GOAL | Repeat, please, only the lines from the top of the data down to the line with "S.camera = cam"; include both of those lines.

SOURCE RECORDS |

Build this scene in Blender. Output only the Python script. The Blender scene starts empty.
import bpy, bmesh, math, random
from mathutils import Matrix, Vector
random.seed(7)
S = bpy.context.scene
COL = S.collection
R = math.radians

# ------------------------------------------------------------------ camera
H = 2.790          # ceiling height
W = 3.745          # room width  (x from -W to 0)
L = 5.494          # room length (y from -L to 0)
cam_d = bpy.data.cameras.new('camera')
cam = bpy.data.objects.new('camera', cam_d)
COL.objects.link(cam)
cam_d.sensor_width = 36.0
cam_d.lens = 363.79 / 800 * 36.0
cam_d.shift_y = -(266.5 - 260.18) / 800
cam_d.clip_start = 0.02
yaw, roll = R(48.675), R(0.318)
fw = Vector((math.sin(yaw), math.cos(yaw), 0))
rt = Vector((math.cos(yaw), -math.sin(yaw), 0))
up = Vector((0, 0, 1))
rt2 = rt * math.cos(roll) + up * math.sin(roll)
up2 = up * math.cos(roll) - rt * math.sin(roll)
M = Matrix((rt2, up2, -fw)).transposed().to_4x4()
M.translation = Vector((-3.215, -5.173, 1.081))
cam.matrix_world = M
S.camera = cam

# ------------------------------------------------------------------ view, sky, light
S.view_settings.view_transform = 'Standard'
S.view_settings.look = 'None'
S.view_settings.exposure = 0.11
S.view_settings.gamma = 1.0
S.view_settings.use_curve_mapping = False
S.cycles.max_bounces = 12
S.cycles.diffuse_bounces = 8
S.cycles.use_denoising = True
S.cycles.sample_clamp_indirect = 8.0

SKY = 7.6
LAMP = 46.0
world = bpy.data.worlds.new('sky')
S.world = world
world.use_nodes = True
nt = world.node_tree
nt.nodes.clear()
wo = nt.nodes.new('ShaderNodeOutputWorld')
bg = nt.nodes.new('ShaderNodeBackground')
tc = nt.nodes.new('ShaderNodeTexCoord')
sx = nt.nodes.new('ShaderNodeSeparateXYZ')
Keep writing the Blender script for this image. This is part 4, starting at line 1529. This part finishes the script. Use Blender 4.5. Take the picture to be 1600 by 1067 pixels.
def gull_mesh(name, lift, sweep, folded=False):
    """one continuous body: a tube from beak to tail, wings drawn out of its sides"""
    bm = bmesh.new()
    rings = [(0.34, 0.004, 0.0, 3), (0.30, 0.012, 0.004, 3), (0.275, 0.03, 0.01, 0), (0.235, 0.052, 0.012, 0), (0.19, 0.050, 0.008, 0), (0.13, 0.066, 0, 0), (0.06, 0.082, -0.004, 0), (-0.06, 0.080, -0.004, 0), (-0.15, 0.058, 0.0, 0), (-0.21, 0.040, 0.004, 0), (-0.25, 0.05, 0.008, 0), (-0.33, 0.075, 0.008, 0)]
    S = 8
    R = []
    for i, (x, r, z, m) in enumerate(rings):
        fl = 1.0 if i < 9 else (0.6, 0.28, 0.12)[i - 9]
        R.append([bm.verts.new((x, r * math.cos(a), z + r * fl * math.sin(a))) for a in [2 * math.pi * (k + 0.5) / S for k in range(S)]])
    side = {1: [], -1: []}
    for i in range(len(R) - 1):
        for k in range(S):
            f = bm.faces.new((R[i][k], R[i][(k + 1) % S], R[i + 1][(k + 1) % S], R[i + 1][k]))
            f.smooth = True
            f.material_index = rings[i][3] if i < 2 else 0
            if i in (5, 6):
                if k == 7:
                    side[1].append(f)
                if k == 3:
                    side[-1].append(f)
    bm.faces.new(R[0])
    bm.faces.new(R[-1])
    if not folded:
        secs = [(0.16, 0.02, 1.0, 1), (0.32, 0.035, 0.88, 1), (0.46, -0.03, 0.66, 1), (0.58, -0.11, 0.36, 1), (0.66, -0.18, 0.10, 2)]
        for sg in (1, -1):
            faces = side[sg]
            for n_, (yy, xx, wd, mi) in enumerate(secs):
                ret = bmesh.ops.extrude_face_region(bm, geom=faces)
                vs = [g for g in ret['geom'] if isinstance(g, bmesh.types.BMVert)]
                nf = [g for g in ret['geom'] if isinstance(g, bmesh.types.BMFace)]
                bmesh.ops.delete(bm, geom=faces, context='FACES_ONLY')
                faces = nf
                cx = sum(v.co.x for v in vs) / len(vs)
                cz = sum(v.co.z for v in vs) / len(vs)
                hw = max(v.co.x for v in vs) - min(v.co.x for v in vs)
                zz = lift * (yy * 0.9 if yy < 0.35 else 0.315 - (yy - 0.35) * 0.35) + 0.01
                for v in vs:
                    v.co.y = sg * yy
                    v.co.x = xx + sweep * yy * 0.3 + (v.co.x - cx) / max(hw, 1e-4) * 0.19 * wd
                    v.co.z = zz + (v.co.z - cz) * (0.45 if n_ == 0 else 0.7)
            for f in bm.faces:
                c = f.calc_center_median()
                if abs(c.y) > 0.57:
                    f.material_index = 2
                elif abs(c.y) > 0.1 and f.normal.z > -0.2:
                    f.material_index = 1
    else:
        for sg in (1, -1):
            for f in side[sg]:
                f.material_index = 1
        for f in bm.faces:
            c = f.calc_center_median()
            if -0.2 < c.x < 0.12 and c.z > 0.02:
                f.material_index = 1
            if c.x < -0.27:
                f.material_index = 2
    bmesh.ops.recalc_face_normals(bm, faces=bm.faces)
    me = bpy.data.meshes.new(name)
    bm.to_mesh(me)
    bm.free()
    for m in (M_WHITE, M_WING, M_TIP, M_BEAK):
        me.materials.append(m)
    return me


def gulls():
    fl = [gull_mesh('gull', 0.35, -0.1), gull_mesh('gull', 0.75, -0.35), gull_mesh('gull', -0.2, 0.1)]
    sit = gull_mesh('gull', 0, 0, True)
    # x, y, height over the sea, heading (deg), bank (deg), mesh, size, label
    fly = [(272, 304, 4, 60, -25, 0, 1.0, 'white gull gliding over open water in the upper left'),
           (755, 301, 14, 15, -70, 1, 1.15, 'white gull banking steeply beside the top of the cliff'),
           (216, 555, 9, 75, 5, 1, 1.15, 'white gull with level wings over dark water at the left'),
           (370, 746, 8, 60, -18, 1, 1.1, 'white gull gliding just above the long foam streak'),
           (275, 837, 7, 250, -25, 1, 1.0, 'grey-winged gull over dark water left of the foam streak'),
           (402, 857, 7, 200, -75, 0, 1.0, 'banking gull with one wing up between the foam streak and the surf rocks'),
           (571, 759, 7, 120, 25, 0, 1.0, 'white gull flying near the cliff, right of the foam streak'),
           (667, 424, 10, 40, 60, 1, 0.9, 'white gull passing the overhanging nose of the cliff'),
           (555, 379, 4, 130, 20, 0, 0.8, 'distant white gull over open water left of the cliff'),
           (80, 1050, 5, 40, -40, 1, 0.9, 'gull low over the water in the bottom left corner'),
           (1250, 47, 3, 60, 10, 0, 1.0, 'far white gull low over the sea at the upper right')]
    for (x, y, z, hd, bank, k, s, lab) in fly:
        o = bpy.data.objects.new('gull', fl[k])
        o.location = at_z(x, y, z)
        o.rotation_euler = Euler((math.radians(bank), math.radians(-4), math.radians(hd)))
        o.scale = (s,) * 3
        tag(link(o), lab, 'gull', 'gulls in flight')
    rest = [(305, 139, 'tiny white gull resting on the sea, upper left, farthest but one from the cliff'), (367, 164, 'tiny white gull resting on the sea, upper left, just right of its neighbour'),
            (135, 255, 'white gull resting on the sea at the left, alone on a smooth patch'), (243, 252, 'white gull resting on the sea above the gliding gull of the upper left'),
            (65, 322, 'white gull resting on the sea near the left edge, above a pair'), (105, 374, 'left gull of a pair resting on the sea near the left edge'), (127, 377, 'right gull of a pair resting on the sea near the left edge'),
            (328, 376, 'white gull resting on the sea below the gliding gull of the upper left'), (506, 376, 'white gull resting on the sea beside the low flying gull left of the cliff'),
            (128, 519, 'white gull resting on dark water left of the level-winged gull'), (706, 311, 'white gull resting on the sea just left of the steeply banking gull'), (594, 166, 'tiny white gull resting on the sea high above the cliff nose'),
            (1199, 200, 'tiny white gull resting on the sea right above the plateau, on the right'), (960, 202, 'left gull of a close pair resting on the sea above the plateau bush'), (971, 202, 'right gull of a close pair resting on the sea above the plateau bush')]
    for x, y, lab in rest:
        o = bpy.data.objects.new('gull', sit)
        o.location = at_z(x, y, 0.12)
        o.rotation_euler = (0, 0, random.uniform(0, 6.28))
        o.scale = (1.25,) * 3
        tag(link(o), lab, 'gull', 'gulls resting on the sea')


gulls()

COMPLETE OUTPUT |
Build this scene in Blender. Output only the Python script. The Blender scene starts empty.
import bpy, bmesh, math, random
from mathutils import Matrix, Vector
random.seed(7)
S = bpy.context.scene
COL = S.collection
R = math.radians

# ------------------------------------------------------------------ camera
H = 2.790          # ceiling height
W = 3.745          # room width  (x from -W to 0)
L = 5.494          # room length (y from -L to 0)
cam_d = bpy.data.cameras.new('camera')
cam = bpy.data.objects.new('camera', cam_d)
COL.objects.link(cam)
cam_d.sensor_width = 36.0
cam_d.lens = 363.79 / 800 * 36.0
cam_d.shift_y = -(266.5 - 260.18) / 800
cam_d.clip_start = 0.02
yaw, roll = R(48.675), R(0.318)
fw = Vector((math.sin(yaw), math.cos(yaw), 0))
rt = Vector((math.cos(yaw), -math.sin(yaw), 0))
up = Vector((0, 0, 1))
rt2 = rt * math.cos(roll) + up * math.sin(roll)
up2 = up * math.cos(roll) - rt * math.sin(roll)
M = Matrix((rt2, up2, -fw)).transposed().to_4x4()
M.translation = Vector((-3.215, -5.173, 1.081))
cam.matrix_world = M
S.camera = cam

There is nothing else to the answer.